Die Separatisten haben zwar sein Leben verschont, aber seine bisherige künstlerische Existenz zerstört. Sie haben sein Atelier, seinen Computer und all seine Kunstwerke beschlagnahmt. Die Bilder an den Hauswänden und Straßenecken hingen meist nicht länger als ein paar Stunden. "Die haben sicher schon eine richtige Kollektion von mir", sagt Sacharow und lacht verhalten. Es ist Galgenhumor. Sacharow ist nach Kiew geflüchtet und steht - wie so viele andere Flüchtlinge - vor dem Nichts. Das US-Magazin "Esquire" hat ihn nun beauftragt, seine Erlebnisse in Illustrationen festzuhalten. Das hilft Sacharow, das Geschehene zu verarbeiten. Und wieder neu anzufangen.

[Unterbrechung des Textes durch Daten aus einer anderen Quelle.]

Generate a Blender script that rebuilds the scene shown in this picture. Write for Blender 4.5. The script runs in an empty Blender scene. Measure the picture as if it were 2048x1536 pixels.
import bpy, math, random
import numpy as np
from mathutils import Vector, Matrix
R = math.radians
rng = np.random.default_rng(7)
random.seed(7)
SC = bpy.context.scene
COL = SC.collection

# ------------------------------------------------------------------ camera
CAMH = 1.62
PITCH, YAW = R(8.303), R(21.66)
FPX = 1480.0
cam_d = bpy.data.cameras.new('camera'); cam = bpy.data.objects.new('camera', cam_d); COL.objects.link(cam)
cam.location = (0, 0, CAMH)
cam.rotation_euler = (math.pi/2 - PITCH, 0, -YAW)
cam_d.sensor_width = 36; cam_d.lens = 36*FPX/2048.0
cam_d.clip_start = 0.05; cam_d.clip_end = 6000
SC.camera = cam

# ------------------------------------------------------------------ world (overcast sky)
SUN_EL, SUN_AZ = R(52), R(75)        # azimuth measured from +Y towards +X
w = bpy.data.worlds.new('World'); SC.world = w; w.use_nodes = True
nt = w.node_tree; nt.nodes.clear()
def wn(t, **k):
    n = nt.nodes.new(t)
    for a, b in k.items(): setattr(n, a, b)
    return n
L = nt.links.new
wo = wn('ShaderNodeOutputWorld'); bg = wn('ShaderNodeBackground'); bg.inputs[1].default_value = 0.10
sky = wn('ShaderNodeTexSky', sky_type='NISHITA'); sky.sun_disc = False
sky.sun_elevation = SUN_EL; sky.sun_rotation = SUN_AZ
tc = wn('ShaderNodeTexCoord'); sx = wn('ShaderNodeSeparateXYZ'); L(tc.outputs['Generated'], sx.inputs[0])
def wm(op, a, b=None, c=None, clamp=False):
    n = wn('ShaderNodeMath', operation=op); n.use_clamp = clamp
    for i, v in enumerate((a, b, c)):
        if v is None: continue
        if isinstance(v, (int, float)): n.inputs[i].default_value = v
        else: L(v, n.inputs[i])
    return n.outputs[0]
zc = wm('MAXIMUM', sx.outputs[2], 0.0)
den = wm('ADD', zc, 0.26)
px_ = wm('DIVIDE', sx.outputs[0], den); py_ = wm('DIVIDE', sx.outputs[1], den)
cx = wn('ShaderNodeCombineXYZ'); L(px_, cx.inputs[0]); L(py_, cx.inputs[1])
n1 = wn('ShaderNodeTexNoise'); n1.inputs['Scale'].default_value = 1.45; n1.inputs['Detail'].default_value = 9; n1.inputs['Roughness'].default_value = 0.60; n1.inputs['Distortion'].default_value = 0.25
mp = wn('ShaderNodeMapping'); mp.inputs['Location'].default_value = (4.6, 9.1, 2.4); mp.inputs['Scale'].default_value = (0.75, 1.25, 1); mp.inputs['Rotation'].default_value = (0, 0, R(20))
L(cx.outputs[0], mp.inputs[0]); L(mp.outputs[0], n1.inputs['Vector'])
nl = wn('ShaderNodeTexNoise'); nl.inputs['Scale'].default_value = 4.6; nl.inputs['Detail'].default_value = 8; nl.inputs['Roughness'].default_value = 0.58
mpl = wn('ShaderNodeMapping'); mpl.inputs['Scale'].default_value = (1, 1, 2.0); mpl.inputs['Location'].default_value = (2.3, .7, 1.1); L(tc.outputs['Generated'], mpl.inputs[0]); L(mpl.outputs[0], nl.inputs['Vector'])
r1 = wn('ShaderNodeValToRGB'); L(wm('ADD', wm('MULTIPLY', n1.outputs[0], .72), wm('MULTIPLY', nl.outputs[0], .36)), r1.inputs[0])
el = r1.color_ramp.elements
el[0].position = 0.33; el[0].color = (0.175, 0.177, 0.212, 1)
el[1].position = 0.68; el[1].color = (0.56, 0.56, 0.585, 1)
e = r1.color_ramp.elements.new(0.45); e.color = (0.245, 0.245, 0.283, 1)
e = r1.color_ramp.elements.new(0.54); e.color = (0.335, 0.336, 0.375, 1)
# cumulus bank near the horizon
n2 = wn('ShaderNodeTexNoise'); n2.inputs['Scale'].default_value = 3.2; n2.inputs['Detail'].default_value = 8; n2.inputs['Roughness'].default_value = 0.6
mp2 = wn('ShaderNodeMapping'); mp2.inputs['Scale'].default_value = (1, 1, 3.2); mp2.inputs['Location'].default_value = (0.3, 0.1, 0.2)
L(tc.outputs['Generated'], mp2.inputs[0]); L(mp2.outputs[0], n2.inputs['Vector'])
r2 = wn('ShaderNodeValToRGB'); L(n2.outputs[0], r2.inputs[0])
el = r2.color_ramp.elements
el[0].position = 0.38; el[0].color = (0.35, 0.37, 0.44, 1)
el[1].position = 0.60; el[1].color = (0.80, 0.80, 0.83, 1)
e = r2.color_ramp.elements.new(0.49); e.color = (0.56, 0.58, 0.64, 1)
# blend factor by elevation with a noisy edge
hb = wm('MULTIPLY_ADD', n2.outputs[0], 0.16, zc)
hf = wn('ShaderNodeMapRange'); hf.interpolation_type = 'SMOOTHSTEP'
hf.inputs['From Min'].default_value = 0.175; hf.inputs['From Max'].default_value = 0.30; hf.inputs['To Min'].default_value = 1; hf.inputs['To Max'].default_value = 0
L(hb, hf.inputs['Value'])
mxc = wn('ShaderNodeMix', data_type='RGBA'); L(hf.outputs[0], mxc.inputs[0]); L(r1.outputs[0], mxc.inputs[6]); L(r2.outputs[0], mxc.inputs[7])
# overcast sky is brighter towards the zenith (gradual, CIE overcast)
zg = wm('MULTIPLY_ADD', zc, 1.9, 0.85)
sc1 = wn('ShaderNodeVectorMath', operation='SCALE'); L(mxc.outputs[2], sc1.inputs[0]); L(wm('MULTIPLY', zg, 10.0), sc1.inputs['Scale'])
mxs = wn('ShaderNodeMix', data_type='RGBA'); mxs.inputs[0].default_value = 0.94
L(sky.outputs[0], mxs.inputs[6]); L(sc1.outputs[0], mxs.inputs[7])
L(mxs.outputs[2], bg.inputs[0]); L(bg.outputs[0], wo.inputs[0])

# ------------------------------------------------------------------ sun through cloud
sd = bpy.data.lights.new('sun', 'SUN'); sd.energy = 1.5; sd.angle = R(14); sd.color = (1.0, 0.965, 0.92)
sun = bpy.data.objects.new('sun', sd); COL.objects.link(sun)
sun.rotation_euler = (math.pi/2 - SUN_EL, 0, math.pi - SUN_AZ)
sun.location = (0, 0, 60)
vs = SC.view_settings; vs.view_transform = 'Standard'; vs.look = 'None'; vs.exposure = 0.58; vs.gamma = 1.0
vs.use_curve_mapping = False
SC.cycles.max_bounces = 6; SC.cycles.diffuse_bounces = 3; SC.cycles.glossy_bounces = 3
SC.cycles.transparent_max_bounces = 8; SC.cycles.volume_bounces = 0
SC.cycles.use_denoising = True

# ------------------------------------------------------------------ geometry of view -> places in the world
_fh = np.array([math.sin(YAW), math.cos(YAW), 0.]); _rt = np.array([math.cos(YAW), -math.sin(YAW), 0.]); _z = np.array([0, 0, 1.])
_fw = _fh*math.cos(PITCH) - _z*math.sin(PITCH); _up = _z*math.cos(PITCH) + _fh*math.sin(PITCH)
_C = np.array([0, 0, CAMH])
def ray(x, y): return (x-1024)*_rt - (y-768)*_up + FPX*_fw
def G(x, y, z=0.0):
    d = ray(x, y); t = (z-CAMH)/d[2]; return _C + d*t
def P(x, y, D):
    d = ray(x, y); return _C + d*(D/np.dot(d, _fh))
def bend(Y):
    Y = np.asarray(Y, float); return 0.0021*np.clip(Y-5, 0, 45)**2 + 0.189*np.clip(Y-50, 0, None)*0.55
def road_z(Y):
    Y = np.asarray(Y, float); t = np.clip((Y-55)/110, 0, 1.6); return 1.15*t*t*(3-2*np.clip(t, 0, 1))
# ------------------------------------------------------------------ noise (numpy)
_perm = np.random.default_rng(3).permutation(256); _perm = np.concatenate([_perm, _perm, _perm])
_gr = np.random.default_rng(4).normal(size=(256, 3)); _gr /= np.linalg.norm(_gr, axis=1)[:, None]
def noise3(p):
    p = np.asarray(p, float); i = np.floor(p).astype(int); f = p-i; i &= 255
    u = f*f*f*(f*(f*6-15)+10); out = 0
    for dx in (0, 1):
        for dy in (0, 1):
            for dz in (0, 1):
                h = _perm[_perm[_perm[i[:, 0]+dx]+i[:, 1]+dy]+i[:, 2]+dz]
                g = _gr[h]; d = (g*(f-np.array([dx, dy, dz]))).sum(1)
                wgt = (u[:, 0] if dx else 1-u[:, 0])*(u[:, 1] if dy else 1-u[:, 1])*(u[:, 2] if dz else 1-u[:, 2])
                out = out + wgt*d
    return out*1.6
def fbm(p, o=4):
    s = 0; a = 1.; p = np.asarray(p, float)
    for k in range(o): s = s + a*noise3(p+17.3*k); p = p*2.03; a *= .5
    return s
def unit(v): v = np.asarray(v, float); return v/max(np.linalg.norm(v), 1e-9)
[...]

Das erste Bild, das Sacharow auf den Straßen von Donezk montierte, ist eine Anspielung auf einen Literatur-Klassiker: Es zeigt "Scharikow", den Helden aus "Hundeherz" des russischen Schriftstellers Michail Bulgakow. Die Erzählung spielt in den Anfangsjahren der Sowjetunion und erzählt in beißendem Spott von der primitiven Brutalität der Sowjets. Halb Hund, halb Gangster, so sah Bulgakow den "neuen sowjetischen Menschen". Den Hundemensch anno 2014 hat Sacharow dagegen mit schwerem Geschütz gemalt: mit Kalaschnikow und Raketenwerfer, auf der Brust die Flagge von "Noworossia", "Neurussland", der Traum der Separatisten. Auch das Werk des russischen Schriftstellers Bulgakow wurde zu seinen Lebzeiten verfolgt. Die Erzählung "Hundeherz" konnte erst knapp 50 Jahre später in der Sowjetunion erscheinen. Zumindest im Terror gegen andersdenkende Künstler stehen die Separatisten den Sowjets in nichts nach.